Robert Weil (editor)

Robert Weil is the Editor-in-Chief and Publishing Director of the publishing imprint W.W. Norton/Liveright.[1] Over the course of his career, “Weil has published six National Book Award winners and three National Book Award finalists. He's published sixteen Pulitzer Prize winners (Michael Dirda, N. Scott Momaday, and Tina Rosenberg among them); seven Bancroft history prize winners; [and] seven MacArthur fellowship winners.”[2] In 2017, he was awarded the fourth annual Bio Editorial Excellence Award.[3]

Weil graduated from Yale College with a B.A. in History in 1977 and originally considered teaching high school before beginning his publishing career with Times Books in 1978 as an Editorial Assistant.[4] Two and a half years later he moved to the former Omni Magazine. With Omni Magazine he introduced a book division and packaged and agented science books to publishers before becoming Senior Editor at St. Martin's Press in 1988, a division of Macmillan Publishers.[5] Weil's acquisitions ran the gamut and he had many notable commissions: Michael Wallis's bestselling Route 66 (which helped launch a national road movement), Henry Roth’s tetralogy of novels called The Mercy of a Rude Stream, Oliver Stone’s autobiographical novel, A Child’s Night Dream, and John Bayley’s Elegy for Iris (a New York Times bestseller as well as an Academy-Award winning film starring Judi Dench).[6]

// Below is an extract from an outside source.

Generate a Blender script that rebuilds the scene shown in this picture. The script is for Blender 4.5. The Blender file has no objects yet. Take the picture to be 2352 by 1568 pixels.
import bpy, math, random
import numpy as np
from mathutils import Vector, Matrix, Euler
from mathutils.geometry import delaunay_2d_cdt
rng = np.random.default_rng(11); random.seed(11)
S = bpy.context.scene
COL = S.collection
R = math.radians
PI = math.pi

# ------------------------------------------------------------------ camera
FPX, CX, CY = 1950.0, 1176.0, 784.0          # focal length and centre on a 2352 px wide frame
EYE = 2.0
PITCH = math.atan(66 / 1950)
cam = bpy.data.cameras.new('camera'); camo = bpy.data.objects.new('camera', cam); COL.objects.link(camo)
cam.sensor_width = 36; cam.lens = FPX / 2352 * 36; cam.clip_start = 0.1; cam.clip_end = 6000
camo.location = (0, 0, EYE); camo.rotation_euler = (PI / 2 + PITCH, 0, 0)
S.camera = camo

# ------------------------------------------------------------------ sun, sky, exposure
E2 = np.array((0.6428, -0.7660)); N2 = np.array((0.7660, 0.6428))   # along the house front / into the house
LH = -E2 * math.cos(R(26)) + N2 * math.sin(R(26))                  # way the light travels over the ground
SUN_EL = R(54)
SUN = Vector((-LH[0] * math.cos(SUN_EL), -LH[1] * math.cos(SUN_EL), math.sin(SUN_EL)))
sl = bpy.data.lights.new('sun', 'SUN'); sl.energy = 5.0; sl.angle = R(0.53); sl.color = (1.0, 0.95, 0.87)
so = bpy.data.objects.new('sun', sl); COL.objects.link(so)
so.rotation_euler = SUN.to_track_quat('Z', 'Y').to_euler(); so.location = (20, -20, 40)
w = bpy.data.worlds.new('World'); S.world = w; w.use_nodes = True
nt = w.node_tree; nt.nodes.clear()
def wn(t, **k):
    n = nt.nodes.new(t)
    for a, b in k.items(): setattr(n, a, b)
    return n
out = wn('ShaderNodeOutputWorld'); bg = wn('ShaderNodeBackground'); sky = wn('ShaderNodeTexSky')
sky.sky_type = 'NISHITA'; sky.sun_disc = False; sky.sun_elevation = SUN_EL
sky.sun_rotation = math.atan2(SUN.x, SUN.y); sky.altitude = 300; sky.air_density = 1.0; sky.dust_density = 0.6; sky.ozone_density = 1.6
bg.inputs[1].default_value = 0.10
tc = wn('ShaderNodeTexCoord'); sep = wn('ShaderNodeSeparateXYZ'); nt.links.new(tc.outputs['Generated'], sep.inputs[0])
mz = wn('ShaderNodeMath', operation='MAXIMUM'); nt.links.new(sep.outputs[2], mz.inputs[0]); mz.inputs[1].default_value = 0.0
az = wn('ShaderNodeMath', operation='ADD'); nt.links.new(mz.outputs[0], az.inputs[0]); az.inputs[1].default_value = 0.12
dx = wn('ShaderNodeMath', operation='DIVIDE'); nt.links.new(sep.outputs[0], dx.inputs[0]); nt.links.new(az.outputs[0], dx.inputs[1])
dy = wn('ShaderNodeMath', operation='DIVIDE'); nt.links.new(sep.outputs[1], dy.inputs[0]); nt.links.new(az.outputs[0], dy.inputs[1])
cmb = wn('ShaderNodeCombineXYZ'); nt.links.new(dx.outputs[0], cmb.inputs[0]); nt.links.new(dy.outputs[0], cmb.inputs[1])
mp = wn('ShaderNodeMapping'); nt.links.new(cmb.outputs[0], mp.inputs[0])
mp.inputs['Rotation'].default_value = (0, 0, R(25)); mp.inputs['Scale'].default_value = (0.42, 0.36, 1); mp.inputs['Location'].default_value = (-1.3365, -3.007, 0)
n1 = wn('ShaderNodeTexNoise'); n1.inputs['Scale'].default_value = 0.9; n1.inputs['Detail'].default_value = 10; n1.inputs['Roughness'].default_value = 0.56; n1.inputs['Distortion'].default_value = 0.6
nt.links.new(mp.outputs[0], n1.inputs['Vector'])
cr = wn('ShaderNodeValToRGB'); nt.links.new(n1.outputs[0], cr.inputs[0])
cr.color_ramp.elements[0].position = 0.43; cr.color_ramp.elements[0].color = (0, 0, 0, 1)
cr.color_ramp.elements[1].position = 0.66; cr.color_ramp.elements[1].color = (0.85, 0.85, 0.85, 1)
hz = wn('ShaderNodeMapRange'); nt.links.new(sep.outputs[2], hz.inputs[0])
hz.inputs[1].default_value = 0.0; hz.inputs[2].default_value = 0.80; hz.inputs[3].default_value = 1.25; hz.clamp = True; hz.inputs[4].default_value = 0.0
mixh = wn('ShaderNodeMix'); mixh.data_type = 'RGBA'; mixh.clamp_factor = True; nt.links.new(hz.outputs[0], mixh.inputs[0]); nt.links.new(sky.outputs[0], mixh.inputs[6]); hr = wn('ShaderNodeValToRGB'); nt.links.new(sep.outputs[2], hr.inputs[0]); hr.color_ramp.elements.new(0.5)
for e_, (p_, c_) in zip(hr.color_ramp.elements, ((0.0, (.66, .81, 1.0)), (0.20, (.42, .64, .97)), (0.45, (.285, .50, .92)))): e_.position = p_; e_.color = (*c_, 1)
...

In 1998, Weil moved to W.W. Norton & Company as an Executive Editor [7] and his authors in non-fiction have included Annette Gordon-Reed (winner of the Pulitzer Prize), George F. Kennan, Philip Glass, Danielle Allen, E. O. Wilson, Jill Lepore, Richard Rothstein, David Levering Lewis, Placido Domingo, Mary Beard, Amartya Sen, Jan Morris, Ruth Franklin (winner of the NBCC Award in Biography), Martin Gardner, Peter Gay, Nadine Gordimer, Patricia Bosworth, Edmund Morgan (historian), Pete Buttigieg, Henry Louis Gates Jr., Freeman Dyson, Anthony Appiah, James Poniewozik, and Frank B. Wilderson III. His authors in fiction, poetry, and translation have included Larry McMurty, Primo Levi, J. G. Ballard, Patricia Highsmith, Jerome Charyn, Isaac Babel, Paul McCartney, John Ashbery, and Simon Armitage; while his graphic authors have included Will Eisner, Robert Crumb, David Small (National Book Award Finalist), and Jules Feiffer.

In 2011, Weil was named the Editor-in-Chief and Publishing Director of Liveright Publishing Corporation.[8] Books published by Weil for the Liveright list include, Edward Sorel's Mary Astor's Purple Diary, S. Jonathan Bass’s He Calls Me By Lightning, Jack Davis's The Gulf, Jim Holt’s Why Does the World Exist, George Orwell’s Diaries, Max Boot's Invisible Armies, Jules Feiffer's Kill My Mother, Harvey Sach's Toscanini (all of which were reviewed on the front page of the New York Times Book Review review), as well as Gail Collins’ As Texas Goes, E. O. Wilson’s The Social Conquest of Earth and The Meaning of Existence (National Book Award Finalist), Michael Gorra's Portrait of a Novel (Pulitzer finalist) and Allan Gurganus’ Local Souls and forthcoming work The Uncollected Stories of Allan Gurganus. Other books edited by Weil that were reviewed on the front-page New York Times Book Review include, SPQR by Mary Beard, The Complete Works of Primo Levi, and "The Most Blessed of the Patriarchs" by Annette Gordon-Reed and Peter S. Onuf. The current staff of Liveright includes Peter Miller, Dan Gerstle, Nick Curley, Cordelia Calvert, Gina Iaquinta, Gabriel Kachuck, and Haley Bracken.

Beyond editing, Weil frequently lectures on writing, publishing history, and the state of American culture and literature. He has spoken over the last few years in Munich, Guadalajara, Miami, Chicago, Yale University, Vanderbilt University, and the University of Nebraska, among others. He has also written on books and publishing for various publications including The Washington Post and ArtForum.